If the sale price is less than the amount that they paid the lender then the LMI insurance company will sue you for the difference.

The other thing the bank will want to be sure of is your capacity to repay the loan. This will be a function of the prevailing interest rate, which determines your repayment amount, and your income and expenditure. They’ll want to see a good surplus of money left over after you’ve paid for your regular bills like food, clothing, cars, entertainment and energy bills. Not only will they look at this equation at current interest rates, but your lender will also test your borrowing capacity by adding an extra 3 per cent on top of the current interest rate to gauge whether your income will still cover the cost of the repayments. Since May 2022 the Australian authorities have raised interest rates substantially, making this stress test important but possibly inadequate. At TMQ we suggest that you stress test your repayment ability at 5%, or more, above current home loan rates just to be sure. As rates rise your surplus cash gets smaller. If they rise too far you might find that you haven’t got enough money to pay for essentials.

A lender will look at your commitments to figure out your capacity to repay their loan. This will include things like the number of children, any other loans (such as a car loan) and any credit cards you have. If you’re thinking of applying for a loan don’t take on any new commitments which will curtail your cash surplus. Put off having a baby or getting a new car loan, credit card or anything that will require you to commit money from your income. The lenders will look at all your commitments – including credit cards that you haven’t spent money on – so keep an eye on your outgoings.

A lender will want to take a good look at your Credit Rating so make sure you have a clean bill of health there. Consider the number of lenders you apply for a loan with, because the more activity on your credit file, the lower your credit rating could be. If you’re going to shop around for a home loan, consider how many loan applications you wish to make. You can enquire with multiple lenders, but apply for only one loan.

The Third Step – Approval and Drawdown

Once your application has been approved you can go ahead and buy your house. This is when the fun bit starts because you’re now well on your way to the day you move in. We’re not going to discuss how to do the actual buying here. The lender will want to understand the property you’ve bought and will want to ensure that it will be able to support repayment of the loan if you default. They’ll probably send their valuer around to check it out after which you’ll be given final approval of your loan.

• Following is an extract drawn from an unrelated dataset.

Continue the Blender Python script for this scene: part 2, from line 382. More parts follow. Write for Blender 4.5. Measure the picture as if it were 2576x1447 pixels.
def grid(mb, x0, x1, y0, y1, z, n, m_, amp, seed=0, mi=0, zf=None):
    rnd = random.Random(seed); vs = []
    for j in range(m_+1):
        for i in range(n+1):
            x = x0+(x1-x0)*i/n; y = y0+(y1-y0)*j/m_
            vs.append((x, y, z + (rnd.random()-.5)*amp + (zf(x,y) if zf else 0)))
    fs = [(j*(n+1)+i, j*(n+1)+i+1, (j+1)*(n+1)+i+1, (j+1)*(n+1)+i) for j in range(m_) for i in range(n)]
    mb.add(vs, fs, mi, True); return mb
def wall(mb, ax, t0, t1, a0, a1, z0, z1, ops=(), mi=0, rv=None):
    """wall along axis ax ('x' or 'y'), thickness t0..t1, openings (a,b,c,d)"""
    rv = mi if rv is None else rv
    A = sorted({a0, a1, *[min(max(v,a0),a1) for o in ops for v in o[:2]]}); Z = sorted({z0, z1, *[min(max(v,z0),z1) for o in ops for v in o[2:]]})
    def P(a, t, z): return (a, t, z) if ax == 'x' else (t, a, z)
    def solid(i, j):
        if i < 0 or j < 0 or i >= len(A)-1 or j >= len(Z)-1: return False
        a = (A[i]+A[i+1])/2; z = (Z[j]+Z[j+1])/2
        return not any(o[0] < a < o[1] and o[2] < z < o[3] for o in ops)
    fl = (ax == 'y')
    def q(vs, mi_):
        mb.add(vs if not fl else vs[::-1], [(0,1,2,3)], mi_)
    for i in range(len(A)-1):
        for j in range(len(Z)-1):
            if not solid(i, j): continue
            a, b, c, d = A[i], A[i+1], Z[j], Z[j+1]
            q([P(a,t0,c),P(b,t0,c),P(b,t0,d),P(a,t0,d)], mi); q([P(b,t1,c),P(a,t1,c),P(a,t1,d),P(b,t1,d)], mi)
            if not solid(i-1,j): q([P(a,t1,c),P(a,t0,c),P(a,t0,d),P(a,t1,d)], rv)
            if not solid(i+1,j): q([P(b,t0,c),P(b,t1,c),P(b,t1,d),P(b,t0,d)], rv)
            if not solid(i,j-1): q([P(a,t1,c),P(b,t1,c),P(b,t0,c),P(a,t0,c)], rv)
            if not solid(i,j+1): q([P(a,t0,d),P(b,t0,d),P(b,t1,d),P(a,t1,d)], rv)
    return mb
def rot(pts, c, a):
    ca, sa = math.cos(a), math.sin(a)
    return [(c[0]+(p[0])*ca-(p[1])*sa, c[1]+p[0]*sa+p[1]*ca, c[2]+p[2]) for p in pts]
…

The rest of the deal will be handled by a combination of your conveyancer, your home loan broker (if you’re using one) and your bank.

We’ve written previously about how your home loan works and why it’s a good idea, if you can afford it, to pay off more than your minimum payment. Getting ahead on your loan may help to ease the burden in the future if rates rise or if your income takes a hit due to illness or job loss.

So there you have the steps involved in getting a home loan. The next bit – paying it off – is up to you.